As winter storms across the United States eased, gasoline demand jumped last week to stand at 1.8 percent above the four-week rolling average, according to data from for fuel-savings app GasBuddy, while gasoline prices are soaring and could hit a national average of $3.50 a gallon this week.

Due to fading winter storms, GasBuddy data showed that weekly U.S. gasoline demand jumped by 6.4 percent last week from the previous week and was 1.8 percent above the four week rolling average, Patrick De Haan, head of petroleum analysis at GasBuddy, said in the Weekly US Gasoline Demand Update on Monday.

Broken down by day, the first three days of the week saw U.S. gasoline demand level off after spiking the prior week. Later in the week, however, gasoline demand bounced back for the second half of the week with Wednesday up 4.9 percent from the prior Wednesday, Thursday jumped 34.3 percent from the prior Thursday with Friday up 30.1 percent from the prior Friday, and Saturday down 10.1 percent, De Haan noted.

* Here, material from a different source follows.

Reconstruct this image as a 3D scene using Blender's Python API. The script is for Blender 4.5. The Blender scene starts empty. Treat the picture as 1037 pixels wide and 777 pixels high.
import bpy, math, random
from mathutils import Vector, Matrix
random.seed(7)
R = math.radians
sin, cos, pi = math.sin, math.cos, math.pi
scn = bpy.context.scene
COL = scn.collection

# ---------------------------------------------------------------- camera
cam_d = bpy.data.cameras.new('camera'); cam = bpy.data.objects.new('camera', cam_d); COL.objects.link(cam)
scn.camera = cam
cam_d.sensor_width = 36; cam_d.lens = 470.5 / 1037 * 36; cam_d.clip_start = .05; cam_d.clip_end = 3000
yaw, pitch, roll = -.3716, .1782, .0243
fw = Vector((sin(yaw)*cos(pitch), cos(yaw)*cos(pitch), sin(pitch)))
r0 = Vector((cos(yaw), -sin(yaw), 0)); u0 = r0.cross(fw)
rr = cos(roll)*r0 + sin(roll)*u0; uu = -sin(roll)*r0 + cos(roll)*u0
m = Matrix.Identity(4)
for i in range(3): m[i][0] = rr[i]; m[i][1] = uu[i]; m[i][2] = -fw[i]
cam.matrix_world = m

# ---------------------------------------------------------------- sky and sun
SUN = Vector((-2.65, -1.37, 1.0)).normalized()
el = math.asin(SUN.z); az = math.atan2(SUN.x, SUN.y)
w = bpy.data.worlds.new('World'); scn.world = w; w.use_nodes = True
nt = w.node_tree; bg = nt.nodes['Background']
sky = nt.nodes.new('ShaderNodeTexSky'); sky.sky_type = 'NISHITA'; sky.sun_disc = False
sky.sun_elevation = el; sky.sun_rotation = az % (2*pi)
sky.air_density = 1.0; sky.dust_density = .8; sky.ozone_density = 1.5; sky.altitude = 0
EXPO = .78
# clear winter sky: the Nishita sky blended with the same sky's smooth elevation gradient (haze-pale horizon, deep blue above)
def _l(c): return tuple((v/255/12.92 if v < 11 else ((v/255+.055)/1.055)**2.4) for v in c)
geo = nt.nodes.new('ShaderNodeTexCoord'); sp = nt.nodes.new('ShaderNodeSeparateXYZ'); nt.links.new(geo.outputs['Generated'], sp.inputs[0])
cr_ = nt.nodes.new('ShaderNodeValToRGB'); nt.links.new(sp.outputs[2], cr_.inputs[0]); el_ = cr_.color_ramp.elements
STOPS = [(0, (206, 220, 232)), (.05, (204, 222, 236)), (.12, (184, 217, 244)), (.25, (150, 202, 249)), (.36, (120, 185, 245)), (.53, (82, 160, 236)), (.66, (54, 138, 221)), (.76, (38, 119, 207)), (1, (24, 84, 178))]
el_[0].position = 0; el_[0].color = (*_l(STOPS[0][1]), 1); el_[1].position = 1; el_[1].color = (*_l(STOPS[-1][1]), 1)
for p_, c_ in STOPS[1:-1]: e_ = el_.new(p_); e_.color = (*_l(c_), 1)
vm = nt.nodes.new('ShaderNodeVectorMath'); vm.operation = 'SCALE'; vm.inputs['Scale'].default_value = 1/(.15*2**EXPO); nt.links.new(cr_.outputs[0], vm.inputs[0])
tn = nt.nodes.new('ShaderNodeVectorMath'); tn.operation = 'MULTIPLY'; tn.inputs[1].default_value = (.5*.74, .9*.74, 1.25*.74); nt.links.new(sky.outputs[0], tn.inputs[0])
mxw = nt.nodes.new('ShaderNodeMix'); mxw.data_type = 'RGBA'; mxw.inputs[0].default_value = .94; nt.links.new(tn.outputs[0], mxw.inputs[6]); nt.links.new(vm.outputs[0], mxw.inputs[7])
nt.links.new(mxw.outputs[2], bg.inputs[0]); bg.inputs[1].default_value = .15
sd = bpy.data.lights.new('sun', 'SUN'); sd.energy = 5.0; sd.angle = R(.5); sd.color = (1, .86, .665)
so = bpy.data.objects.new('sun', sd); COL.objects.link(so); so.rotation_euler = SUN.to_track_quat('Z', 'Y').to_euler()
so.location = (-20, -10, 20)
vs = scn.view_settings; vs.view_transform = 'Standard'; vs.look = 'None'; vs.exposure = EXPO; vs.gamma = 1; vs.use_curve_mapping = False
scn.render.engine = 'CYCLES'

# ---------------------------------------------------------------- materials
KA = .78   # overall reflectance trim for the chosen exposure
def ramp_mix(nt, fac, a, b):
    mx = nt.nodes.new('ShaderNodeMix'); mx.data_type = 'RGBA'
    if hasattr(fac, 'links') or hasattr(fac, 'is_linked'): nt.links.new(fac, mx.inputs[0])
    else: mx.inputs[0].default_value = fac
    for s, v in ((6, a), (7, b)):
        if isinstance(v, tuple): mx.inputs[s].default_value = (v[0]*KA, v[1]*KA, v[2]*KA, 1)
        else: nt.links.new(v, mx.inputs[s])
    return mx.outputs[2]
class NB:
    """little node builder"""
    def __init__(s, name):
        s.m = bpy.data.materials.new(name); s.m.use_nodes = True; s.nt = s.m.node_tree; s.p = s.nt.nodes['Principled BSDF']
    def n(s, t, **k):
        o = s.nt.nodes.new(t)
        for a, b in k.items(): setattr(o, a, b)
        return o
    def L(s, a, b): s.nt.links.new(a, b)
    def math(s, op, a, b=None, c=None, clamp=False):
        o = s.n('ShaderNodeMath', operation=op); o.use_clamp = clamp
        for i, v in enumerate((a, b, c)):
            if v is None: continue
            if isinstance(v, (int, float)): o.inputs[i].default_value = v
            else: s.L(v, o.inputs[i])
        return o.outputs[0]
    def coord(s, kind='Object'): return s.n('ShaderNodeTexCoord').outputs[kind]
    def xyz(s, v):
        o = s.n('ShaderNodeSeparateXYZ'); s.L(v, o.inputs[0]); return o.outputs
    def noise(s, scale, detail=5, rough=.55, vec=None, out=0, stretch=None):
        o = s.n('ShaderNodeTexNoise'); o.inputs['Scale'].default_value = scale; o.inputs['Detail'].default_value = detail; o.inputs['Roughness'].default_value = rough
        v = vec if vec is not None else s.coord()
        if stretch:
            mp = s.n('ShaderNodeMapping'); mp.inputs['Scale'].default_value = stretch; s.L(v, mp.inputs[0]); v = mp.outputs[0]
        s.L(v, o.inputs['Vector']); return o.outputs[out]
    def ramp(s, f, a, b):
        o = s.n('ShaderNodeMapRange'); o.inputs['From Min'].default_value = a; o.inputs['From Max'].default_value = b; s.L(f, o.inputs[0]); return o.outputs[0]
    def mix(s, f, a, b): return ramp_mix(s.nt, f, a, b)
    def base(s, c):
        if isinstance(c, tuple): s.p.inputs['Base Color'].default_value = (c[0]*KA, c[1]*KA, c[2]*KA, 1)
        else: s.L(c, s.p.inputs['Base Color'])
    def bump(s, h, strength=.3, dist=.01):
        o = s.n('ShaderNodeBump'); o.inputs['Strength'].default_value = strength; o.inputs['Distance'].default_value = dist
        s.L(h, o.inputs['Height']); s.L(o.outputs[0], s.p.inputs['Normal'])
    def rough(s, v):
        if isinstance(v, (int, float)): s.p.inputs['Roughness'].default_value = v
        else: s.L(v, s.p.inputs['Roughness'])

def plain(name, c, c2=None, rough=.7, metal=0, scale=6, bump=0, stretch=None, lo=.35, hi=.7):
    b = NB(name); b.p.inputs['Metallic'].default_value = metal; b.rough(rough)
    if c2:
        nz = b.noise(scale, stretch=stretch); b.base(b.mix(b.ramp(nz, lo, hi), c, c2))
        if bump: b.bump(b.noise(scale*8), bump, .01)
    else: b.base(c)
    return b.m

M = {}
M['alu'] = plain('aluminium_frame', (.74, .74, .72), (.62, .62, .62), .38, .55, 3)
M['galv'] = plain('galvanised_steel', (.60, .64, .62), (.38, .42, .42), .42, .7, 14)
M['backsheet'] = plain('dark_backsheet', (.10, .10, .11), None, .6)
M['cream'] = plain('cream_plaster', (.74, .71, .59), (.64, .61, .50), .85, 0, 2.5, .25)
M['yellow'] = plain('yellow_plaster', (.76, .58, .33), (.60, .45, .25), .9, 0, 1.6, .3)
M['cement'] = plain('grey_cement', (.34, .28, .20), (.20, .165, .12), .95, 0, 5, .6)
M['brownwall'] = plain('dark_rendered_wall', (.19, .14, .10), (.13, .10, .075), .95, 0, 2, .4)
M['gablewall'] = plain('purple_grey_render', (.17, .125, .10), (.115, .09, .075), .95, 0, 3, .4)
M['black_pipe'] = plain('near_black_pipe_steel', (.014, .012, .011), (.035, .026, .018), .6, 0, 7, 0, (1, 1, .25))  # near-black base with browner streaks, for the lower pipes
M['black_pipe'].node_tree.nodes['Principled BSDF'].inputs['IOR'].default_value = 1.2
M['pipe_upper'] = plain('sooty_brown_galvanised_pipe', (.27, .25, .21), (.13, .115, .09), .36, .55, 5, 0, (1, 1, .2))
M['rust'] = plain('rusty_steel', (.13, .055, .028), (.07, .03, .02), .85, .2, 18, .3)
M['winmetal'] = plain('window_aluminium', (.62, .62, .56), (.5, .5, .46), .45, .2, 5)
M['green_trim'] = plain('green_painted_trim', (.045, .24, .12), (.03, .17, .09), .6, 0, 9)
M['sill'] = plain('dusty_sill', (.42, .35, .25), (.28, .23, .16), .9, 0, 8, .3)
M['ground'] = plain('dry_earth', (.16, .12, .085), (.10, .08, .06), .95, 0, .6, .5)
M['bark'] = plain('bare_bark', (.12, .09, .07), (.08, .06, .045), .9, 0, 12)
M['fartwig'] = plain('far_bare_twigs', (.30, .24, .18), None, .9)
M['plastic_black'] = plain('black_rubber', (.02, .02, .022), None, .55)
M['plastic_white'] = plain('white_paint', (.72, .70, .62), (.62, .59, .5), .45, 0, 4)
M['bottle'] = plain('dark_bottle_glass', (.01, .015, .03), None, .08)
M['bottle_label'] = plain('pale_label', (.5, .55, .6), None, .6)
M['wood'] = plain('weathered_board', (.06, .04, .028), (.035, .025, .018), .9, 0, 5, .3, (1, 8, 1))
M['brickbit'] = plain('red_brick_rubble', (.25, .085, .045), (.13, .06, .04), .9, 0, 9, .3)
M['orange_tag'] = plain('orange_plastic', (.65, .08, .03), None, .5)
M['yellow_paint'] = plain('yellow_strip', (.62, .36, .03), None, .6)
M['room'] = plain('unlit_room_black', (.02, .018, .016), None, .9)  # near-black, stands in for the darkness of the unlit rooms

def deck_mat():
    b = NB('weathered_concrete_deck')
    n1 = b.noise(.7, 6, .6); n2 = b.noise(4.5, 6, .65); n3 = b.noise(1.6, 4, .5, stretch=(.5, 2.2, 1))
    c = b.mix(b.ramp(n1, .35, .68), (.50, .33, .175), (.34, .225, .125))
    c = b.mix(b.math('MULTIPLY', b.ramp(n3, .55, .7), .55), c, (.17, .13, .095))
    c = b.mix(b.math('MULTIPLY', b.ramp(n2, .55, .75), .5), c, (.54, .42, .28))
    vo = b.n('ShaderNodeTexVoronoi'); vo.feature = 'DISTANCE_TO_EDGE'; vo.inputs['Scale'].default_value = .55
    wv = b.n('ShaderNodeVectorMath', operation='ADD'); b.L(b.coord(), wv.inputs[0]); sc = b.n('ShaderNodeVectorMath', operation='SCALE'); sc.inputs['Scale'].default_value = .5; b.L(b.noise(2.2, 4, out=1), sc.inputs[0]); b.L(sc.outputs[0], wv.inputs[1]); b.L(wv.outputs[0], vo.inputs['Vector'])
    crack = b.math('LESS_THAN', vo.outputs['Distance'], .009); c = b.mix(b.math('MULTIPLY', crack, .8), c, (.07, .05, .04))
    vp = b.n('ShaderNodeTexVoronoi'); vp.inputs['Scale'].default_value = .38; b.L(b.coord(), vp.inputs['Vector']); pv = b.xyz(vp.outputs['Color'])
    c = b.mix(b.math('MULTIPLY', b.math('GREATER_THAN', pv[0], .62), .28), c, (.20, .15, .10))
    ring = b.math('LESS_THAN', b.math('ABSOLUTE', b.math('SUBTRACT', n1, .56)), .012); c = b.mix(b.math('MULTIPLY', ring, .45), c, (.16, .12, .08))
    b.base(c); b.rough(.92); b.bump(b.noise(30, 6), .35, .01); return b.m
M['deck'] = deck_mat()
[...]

As Brent oil prices hit $95 a barrel early on Monday, before paring gains later in the day, the national average U.S. gasoline price will likely continue to rise this week, De Haan said on Sunday.

“WTI $94, national average gas price will eclipse $3.50/gal this week,” he tweeted.

As of February 14, the national average per gallon of regular gasoline was $3.488, AAA data showed. That’s up from $3.306/gal a month ago and up from the $2.505/gal price at this time last year.

High crude oil prices remain the main driver behind the jump in pump prices in recent weeks, AAA said on Monday, adding that “Moderating winter weather and optimism over a potential fading of the omicron variant have led to an increase in gas demand.”

“More drivers fueling up here coupled with a persistent tight supply of oil worldwide provides the recipe for higher prices at the pump,” AAA spokesperson Andrew Gross said. “And unfortunately for consumers, it does not appear that this trend will change anytime soon.”